5 pistes proposées par le HCE :
1) Garantir la tenue des enseignements obligatoires à la sexualité, prévus par la loi.
Coordonner, outiller et évaluer ces programmes, à travers :
– La désignation effective d’un·e coordinateur·ice dédié.e dans chaque établissement ou missionner les référent·es filles-garçons existant·es ;
– La constitution d’un corpus adapté à chaque classe d’âge en s’appuyant sur le travail et les outils développés par les associations (exemple programme Sexotuto…), qui savent, au contact des élèves, moduler le format de leurs interventions ;
– La labellisation des associations impliquées dans ce travail de pédagogie et la constitution d’un annuaire associatif à destination des élèves ;
L’évaluation des programmes obligatoires de l’éducation à l’égalité et leurs adéquations aux besoins d’ici 3 ans ;
– La consultation nationale des jeunes pour mieux correspondre à leurs attentes.
2) Adopter un plan national d’orientation professionnelle dès le collège pour orienter les jeunes filles vers les métiers scientifiques, techniques, numériques, et d’avenir ;
3) Renforcer le combat le harcèlement, le cyberharcèlement et les violences en ligne dans tous les établissements, en développant des séances dédiées en classe dans le cadre du déploiement du programme « pHARe » (Prévenir le Harcèlement et Agir avec Respect) et en s’appuyant sur les outils, actions et associations existants (comme par exemple l’association StopFisha et l’ouvrage Combattre le cybersexisme).

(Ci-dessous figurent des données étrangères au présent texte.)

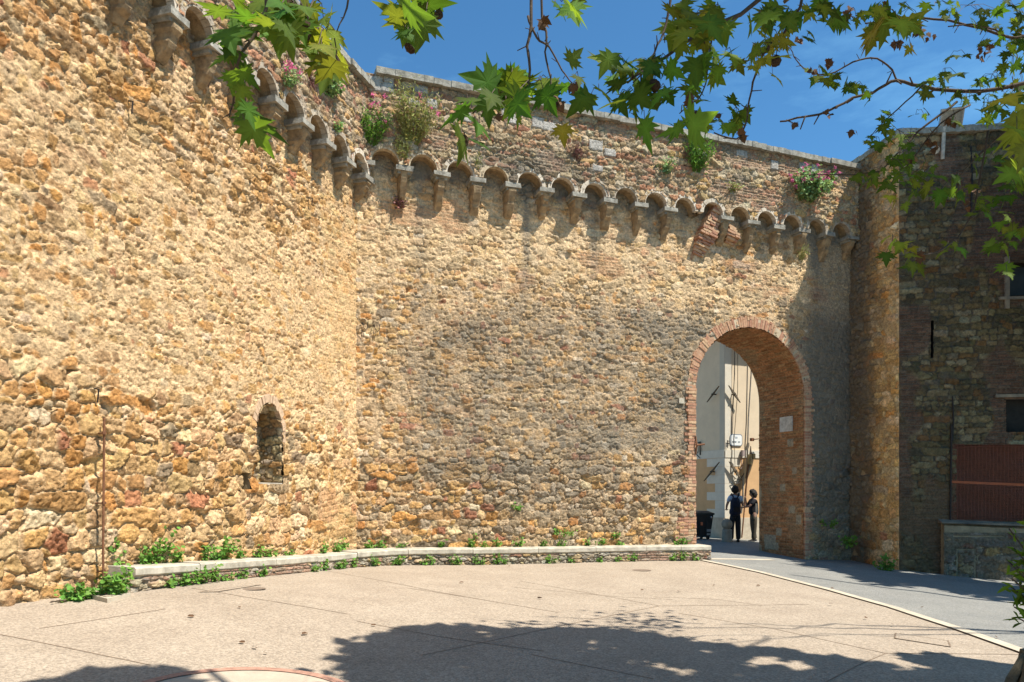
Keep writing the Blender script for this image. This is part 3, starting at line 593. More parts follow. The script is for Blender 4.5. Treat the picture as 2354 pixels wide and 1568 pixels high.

Devrait être distribué chaque rentrée un guide informatif sur le cyberharcèlement (numéros de référence comme le 3018 contre les violences numériques, peines encourues) à destination des élèves de collège et de lycée ;
4) Concevoir et mettre en œuvre un plan national visant à assurer la sécurité des jeunes femmes dans la rue à proximité des établissements scolaires, dans la continuité du « plan Angela » ; 
5) Inclure dans les recommandations émanant du conseil national des programmes une obligation de justes représentation et proportion de figures féminines dans les manuels, programmes scolaires et les sujets d’examen.